╭──
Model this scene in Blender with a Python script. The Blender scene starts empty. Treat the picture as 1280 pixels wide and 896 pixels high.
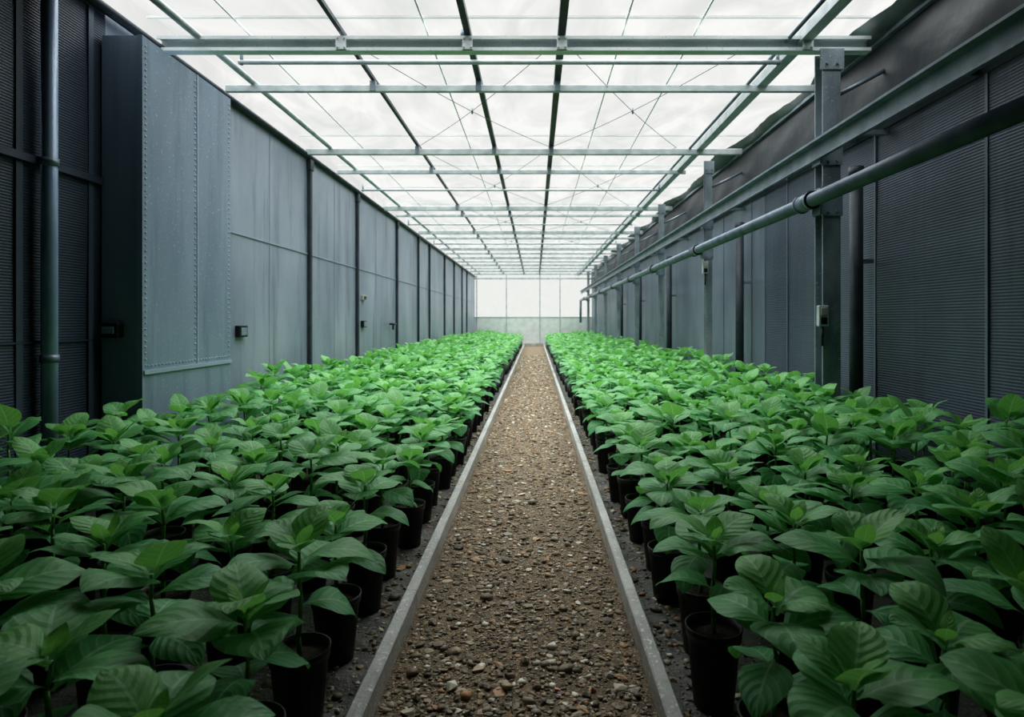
import bpy, math, random
import numpy as np
from mathutils import Vector, Matrix
random.seed(7)
S = bpy.context.scene
COL = S.collection
PI = math.pi
H = 1.1
XL, XR, YE = -2.585, 2.42, 26.0
ZG = 3.12
YG = 3.35      # where the glazing starts

# ---------------------------------------------------------------- materials
def nodes(name):
    m = bpy.data.materials.new(name); m.use_nodes = True
    nt = m.node_tree; b = nt.nodes['Principled BSDF']
    return m, nt, b
def N(nt, t, **k):
    n = nt.nodes.new(t)
    for a, v in k.items(): setattr(n, a, v)
    return n
def mathn(nt, op, a, b=None, c=None):
    n = nt.nodes.new('ShaderNodeMath'); n.operation = op
    for i, v in enumerate((a, b, c)):
        if v is None: continue
        if isinstance(v, (int, float)): n.inputs[i].default_value = v
        else: nt.links.new(v, n.inputs[i])
    return n.outputs[0]
def mixc(nt, f, a, b):
    n = nt.nodes.new('ShaderNodeMix'); n.data_type = 'RGBA'
    for i, v in ((0, f), (6, a), (7, b)):
        if isinstance(v, (int, float)): n.inputs[i].default_value = v
        elif isinstance(v, tuple): n.inputs[i].default_value = (*v, 1)
        else: nt.links.new(v, n.inputs[i])
    return n.outputs[2]
def surf(name, c1, c2, scale=3.0, rough=0.5, metal=0.0, bump=0.1, bscale=40, stretch=(1,1,1), c3=None, thr=.64, stain=0):
    m, nt, b = nodes(name)
    mp = N(nt, 'ShaderNodeMapping'); mp.inputs['Scale'].default_value = stretch
    geo = N(nt, 'ShaderNodeNewGeometry')
    nt.links.new(geo.outputs['Position'], mp.inputs['Vector'])
    n1 = N(nt, 'ShaderNodeTexNoise'); n1.inputs['Scale'].default_value = scale; n1.inputs['Detail'].default_value = 6
    nt.links.new(mp.outputs[0], n1.inputs['Vector'])
    r = N(nt, 'ShaderNodeValToRGB'); r.color_ramp.elements[0].position = .35; r.color_ramp.elements[1].position = .68
    r.color_ramp.elements[0].color = (*c1, 1); r.color_ramp.elements[1].color = (*c2, 1)
    nt.links.new(n1.outputs['Fac'], r.inputs[0])
    out = r.outputs[0]
    n2 = N(nt, 'ShaderNodeTexNoise'); n2.inputs['Scale'].default_value = bscale; n2.inputs['Detail'].default_value = 4
    nt.links.new(geo.outputs['Position'], n2.inputs['Vector'])
    if c3:
        f = mathn(nt, 'GREATER_THAN', n2.outputs['Fac'], thr)
        out = mixc(nt, f, out, c3)
    if stain:   # rain streaks and patches
        mp2 = N(nt, 'ShaderNodeMapping'); mp2.inputs['Scale'].default_value = (3,3,.22)
        nt.links.new(geo.outputs['Position'], mp2.inputs['Vector'])
        n3 = N(nt, 'ShaderNodeTexNoise'); n3.inputs['Scale'].default_value = 2.4; n3.inputs['Detail'].default_value = 9; n3.inputs['Roughness'].default_value=.7
        nt.links.new(mp2.outputs[0], n3.inputs['Vector'])
        f = mathn(nt,'MULTIPLY', mathn(nt,'MINIMUM', mathn(nt,'MAXIMUM', mathn(nt,'MULTIPLY', mathn(nt,'SUBTRACT', n3.outputs['Fac'], .52), 5.0), 0.0),1.0), stain)
        out = mixc(nt, f, out, tuple(x*.45 for x in c1))
    nt.links.new(out, b.inputs['Base Color'])
    b.inputs['Roughness'].default_value = rough; b.inputs['Metallic'].default_value = metal
    if bump:
        bp = N(nt, 'ShaderNodeBump'); bp.inputs['Strength'].default_value = bump; bp.inputs['Distance'].default_value = .01
        nt.links.new(n2.outputs['Fac'], bp.inputs['Height']); nt.links.new(bp.outputs[0], b.inputs['Normal'])
    return m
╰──
### EXERCISE GOAL
Only the lines from the top of the data through the line with "the glazing starts" should be quoted, exactly and with both ends kept; skip the pictures.

### FINISHED TASK
Model this scene in Blender with a Python script. The Blender scene starts empty. Treat the picture as 1280 pixels wide and 896 pixels high.
import bpy, math, random
import numpy as np
from mathutils import Vector, Matrix
random.seed(7)
S = bpy.context.scene
COL = S.collection
PI = math.pi
H = 1.1
XL, XR, YE = -2.585, 2.42, 26.0
ZG = 3.12
YG = 3.35      # where the glazing starts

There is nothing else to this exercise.